Legg inn av John Higgins » 12 mai 2006 00:27:20

It's been mentioned before that this dubious practice of deleting postings
because they contain errors which might embarrass the writer applies only to
the Google archives for the group. The full record is preserved in the
Rootsweb archive. (One big advantage of the gateway between Gen-Med and
SGM...)

This has reached a new low in this thread, where no less than 6 posts have
been deleted by a single author, and now in a sudden burst of activity
they're being replaced with "corrected" versions - sadly out-of-place in the
chronology of the thread. Why not save all this wasted bandwidth and simply
note that a mistake was made and just point out the mistake?


----- Original Message -----
From: <mjcar@btinternet.com>
To: <GEN-MEDIEVAL-L@rootsweb.com>
Sent: Thursday, May 11, 2006 1:41 PM
Subject: Re: C.P. Correction: Birthdate of Margaret Butler, wife of William
Boleyn, K.B.


"Clagett, Brice" schrieb:

Several recent postings in this thread say that Queen Elizabeth I's
maternal
grandparents were Sir William Boleyn and Margaret Butler. This is of
course
erroneous. The Queen's maternal grandparents were Thomas Boleyn, Earl
of Ormonde and Wiltshire, and Elizabeth Howard. Earl Thomas was the son
of Sir William and Margaret (Butler) Boleyn.

These postings have now been curiously edited away, which would make
Brice's comment itself seem erroneous, if it weren't for the extracted
quotes from the original posts in some of the replies. I always feel
uncomfortable seeing posts edited or removed in this way (while
sympathising with the desire to maintain accuracy) because it tampers
with the historical record that the newsgroup's archives constitute.


Chris Phillips

Re: C.P. Correction: Birthdate of Margaret Butler, wife of W

Legg inn av Chris Phillips » 12 mai 2006 15:33:30

John Higgins wrote:
This has reached a new low in this thread, where no less than 6 posts have
been deleted by a single author, and now in a sudden burst of activity
they're being replaced with "corrected" versions - sadly out-of-place in
the
chronology of the thread. Why not save all this wasted bandwidth and
simply
note that a mistake was made and just point out the mistake?

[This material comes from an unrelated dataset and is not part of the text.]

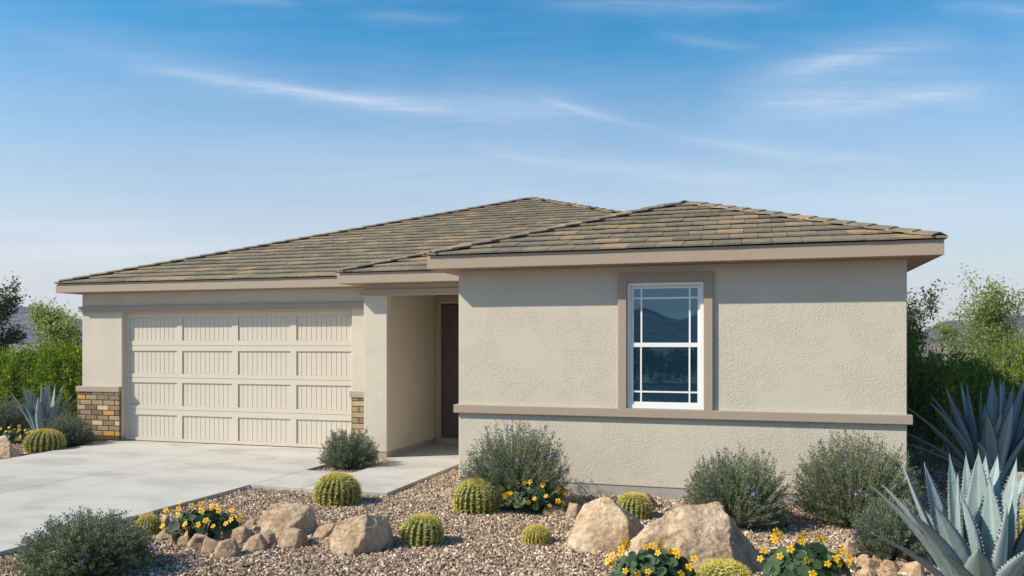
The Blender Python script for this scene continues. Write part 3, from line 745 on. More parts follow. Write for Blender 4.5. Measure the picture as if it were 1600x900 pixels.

I must say that even when the replacements used to be marked "Revised post"
I thought it was rather inconsiderate to expect people to read through
everything twice and try to spot the difference.

Now it's even more confusing, with near-duplicate posts in some archives,
and nothing except the timestamp to indicate which are right and which are
wrong. Indeed, unless future readers spot these duplications and work out
what's going on, they may not realise errors are present at all.

Surely it's clearer, and less trouble for all concerned, to post a short
correction message and have done with it.